Request: Your task is to locate every line holding the string "prism" and to copy each of them.

Given data:
◆ ◆ ◆

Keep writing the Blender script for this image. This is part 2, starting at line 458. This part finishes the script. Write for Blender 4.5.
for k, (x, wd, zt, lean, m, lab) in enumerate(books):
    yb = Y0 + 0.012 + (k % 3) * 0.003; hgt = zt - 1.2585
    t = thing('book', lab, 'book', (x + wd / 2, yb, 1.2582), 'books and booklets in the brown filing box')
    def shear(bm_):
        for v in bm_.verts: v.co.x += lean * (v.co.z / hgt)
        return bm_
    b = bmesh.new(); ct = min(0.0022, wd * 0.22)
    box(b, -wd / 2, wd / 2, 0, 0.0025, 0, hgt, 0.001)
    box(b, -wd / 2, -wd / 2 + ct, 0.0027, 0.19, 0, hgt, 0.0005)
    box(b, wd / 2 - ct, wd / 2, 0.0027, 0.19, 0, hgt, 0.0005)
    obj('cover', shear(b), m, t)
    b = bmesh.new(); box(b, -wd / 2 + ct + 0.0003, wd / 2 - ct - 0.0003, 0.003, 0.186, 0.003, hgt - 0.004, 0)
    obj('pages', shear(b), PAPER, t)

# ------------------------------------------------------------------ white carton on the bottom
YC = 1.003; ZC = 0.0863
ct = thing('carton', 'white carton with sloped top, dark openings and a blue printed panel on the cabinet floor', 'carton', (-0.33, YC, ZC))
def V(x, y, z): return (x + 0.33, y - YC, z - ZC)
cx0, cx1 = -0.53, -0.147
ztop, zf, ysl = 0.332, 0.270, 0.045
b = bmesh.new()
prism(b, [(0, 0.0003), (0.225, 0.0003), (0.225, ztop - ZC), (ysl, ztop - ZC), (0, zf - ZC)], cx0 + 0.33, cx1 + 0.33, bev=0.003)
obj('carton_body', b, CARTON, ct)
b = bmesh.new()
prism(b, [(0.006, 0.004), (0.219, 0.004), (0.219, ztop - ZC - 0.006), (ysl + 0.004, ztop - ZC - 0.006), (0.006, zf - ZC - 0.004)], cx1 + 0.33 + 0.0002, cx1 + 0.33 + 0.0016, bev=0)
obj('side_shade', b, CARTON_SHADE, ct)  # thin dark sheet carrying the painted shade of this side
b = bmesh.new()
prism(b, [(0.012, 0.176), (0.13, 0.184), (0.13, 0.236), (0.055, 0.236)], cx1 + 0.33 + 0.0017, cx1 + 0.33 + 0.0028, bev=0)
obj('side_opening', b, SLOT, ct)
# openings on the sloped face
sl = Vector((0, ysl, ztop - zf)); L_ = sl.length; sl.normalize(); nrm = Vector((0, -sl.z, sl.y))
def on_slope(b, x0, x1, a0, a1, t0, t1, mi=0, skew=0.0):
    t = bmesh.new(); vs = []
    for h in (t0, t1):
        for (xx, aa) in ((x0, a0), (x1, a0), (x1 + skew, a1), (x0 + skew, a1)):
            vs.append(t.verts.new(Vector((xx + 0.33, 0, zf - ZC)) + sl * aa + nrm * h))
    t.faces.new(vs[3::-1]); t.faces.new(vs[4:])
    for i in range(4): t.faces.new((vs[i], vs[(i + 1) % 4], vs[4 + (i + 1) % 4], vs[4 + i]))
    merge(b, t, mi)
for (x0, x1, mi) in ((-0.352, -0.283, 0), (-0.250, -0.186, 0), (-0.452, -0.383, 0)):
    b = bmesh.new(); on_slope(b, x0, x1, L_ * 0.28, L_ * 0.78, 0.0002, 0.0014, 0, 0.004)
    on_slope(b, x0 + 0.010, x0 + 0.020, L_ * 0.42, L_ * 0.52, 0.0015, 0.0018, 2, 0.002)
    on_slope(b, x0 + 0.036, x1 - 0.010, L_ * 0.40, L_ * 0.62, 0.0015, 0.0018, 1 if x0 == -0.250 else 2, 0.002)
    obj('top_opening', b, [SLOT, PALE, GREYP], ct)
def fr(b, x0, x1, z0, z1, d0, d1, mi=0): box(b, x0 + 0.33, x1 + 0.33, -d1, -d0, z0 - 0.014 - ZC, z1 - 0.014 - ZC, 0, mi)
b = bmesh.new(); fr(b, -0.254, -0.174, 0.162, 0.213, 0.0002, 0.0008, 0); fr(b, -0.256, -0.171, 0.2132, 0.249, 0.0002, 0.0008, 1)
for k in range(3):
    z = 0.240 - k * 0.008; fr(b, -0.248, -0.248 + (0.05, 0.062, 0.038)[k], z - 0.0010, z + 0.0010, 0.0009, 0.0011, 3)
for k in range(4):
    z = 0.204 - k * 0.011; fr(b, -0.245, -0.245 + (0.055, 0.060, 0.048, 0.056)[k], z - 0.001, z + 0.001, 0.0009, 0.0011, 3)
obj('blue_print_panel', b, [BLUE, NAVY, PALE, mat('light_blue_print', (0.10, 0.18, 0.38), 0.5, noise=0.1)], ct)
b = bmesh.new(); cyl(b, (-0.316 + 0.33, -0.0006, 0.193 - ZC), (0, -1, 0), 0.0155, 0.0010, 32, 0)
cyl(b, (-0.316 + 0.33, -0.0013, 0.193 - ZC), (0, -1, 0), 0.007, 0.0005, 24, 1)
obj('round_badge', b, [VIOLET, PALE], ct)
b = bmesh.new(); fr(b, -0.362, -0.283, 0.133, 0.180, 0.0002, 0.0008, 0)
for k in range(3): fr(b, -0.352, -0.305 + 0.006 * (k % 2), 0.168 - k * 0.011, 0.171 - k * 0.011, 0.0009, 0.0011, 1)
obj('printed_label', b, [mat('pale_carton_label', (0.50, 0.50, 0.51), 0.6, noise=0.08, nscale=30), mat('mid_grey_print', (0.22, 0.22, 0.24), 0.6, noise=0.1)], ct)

◆ ◆ ◆

Result of this task:
prism(b, [(0, 0.0003), (0.225, 0.0003), (0.225, ztop - ZC), (ysl, ztop - ZC), (0, zf - ZC)], cx0 + 0.33, cx1 + 0.33, bev=0.003)
prism(b, [(0.006, 0.004), (0.219, 0.004), (0.219, ztop - ZC - 0.006), (ysl + 0.004, ztop - ZC - 0.006), (0.006, zf - ZC - 0.004)], cx1 + 0.33 + 0.0002, cx1 + 0.33 + 0.0016, bev=0)
prism(b, [(0.012, 0.176), (0.13, 0.184), (0.13, 0.236), (0.055, 0.236)], cx1 + 0.33 + 0.0017, cx1 + 0.33 + 0.0028, bev=0)